Audrey's deferred variable annuity contains a GMAB. Assuming her insurer used a pro rata approach to withdrawals made during the holding period, by what amount would her GMAB benefit base be reduced if she took a $10,000 withdrawal during the holding period at a time when the accumulated value was $50,000 and the benefit base was $100,000? a. $0 b. $5,000 c. $10,000 d. $20,000

d. When the contract owner takes a withdrawal from a variable annuity contract containing a GMAB and the insurer imposes a pro rata approach, the withdrawal may reduce the benefit payable under the GMAB by an amount greater than the sum of the withdrawal if the contract's accumulated value is less than the benefit under the GMAB immediately before the withdrawal is made. That increased benefit loss is because the benefit base is reduced in the same proportion as the accumulated value. In this case, because the $10,000 withdrawal reduces the accumulated value by 20 percent, it also reduces the benefit base by 20 percent, or $20,000.

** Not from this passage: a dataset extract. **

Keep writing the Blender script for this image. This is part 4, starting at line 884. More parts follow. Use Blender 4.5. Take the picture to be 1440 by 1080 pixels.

Withdrawals taken under a guaranteed withdrawal benefit may be subject to which of the following? I. surrender charges II. LIFO tax treatment III. premature distribution tax penalties a. I and II only b. I and III only c. II and III only d. I, II, and III

d. Withdrawals—whether taken through a GMWB or GLWB guarantee—are subject to: surrender charges, if taken during the surrender charge period transaction charges, if imposed by the insurer LIFO tax treatment premature distribution penalty taxes, if taken before age 59½

Life Annuity

life annuity—An annuity whose periodic payments continue for the life of the annuitant.

Settlement Option

settlement option—An alternative method of receiving a lump-sum cash amount under which an individual may receive periodic payments.

Step Up

step up—When used in connection with guaranteed living benefits, a step up, or reset, is a transaction under which the benefit base is increased to equal the variable annuity's accumulated value on the date of the step up or reset.

Temporary Annuity

temporary annuity—Any annuitizing arrangement other than a life annuity under which an individual receives periodic payments.